From ‘Street Cop’ to State Oversight- NJ Launches Centralized Police Training Institute

Justice System

Starting January 1, 2026, a new directive from the New Jersey Attorney General’s Office will overhaul professional development for police and prosecutors. The directive, issued on November 5, 2025, creates a statewide Professional Development Institute housed within the Office of Policing Strategy and Innovation.

The institute will work with county prosecutors, police chiefs, the New Jersey State Police, the Office of Law Enforcement Professional Standards, and outside organizations to develop and approve a standardized curriculum for officers across the state.

Courses will focus on areas consistently identified as in need of improvement, including best practices, implicit bias, community engagement, leadership, and officer safety. The course catalog will also include training that satisfies requirements under the CLEAR law, which officers must complete every five years. Failure to complete mandatory training may result in adverse licensing actions in addition to any discipline imposed by an officer’s employing agency.

This represents an important step in what has been a series of reform efforts by the current AG.

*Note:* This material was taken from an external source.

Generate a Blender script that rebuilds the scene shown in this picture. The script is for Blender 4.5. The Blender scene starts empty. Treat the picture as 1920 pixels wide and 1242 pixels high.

Earlier this year, NJ21st reported on a supplemental report from the Office of the State Comptroller. Both the original and supplemental reports detailed how 240 New Jersey law enforcement officers attended a six-day privately run conference in 2021 that promoted unconstitutional tactics, glorified violence, encouraged a “warrior” approach to policing, and disparaged the internal affairs process. The conference included over 100 discriminatory and harassing remarks. More than one million dollars in public funds were spent on this event, which involved at least 32 departments and agencies statewide. Twenty-two officers attended another conference by the same vendor in 2024.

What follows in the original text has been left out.